> **Your instructions**: Write out the opening lines of the data word for word, up to and including the line with "R = math.radians", and leave every picture and every later line out.

> **Information provided**:
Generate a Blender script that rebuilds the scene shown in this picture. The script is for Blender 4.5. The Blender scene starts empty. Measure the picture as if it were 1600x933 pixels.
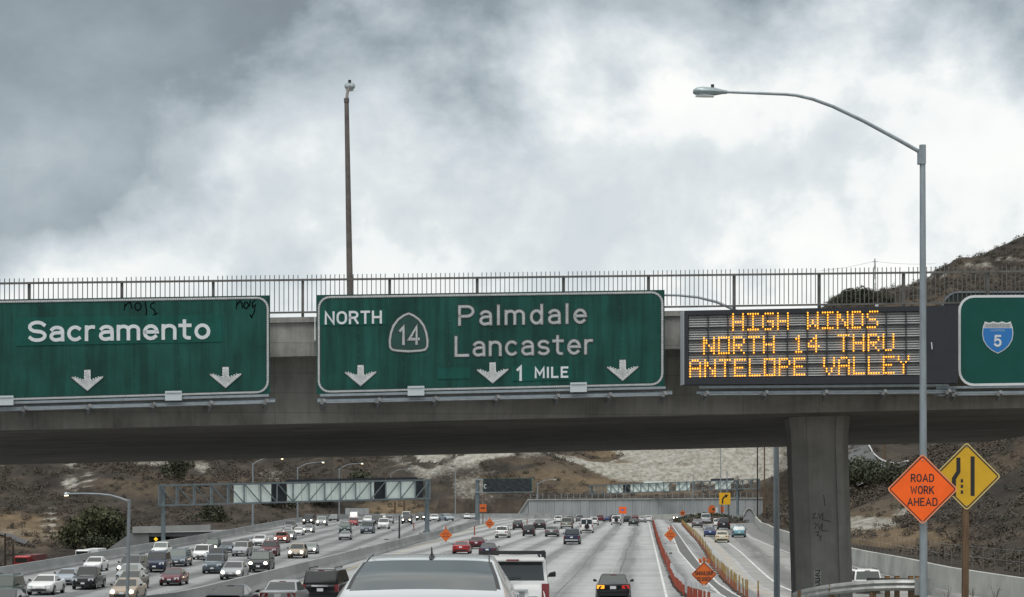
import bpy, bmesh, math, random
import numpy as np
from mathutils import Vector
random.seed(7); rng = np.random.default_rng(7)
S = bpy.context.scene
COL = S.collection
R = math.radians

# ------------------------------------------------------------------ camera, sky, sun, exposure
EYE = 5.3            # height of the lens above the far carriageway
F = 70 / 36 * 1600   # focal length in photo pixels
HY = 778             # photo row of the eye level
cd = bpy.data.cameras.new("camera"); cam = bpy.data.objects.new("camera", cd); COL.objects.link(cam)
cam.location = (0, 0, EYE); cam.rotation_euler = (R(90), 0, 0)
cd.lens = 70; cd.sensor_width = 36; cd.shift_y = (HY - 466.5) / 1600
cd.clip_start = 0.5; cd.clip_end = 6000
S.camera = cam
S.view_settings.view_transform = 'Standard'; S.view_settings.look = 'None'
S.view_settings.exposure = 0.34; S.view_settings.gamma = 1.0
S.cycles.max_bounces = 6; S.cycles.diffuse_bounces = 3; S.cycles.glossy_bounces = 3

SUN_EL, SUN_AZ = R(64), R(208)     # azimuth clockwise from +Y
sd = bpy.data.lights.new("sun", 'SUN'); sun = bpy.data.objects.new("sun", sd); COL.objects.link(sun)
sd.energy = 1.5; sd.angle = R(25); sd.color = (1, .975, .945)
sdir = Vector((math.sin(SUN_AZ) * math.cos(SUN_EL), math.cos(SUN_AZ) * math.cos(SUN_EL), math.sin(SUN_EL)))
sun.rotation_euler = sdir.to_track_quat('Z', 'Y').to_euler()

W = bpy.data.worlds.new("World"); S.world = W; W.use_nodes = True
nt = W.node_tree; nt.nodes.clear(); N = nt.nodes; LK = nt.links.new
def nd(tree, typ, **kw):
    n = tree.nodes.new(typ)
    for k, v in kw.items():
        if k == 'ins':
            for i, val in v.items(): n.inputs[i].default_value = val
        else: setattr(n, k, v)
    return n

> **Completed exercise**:
Generate a Blender script that rebuilds the scene shown in this picture. The script is for Blender 4.5. The Blender scene starts empty. Measure the picture as if it were 1600x933 pixels.
import bpy, bmesh, math, random
import numpy as np
from mathutils import Vector
random.seed(7); rng = np.random.default_rng(7)
S = bpy.context.scene
COL = S.collection
R = math.radians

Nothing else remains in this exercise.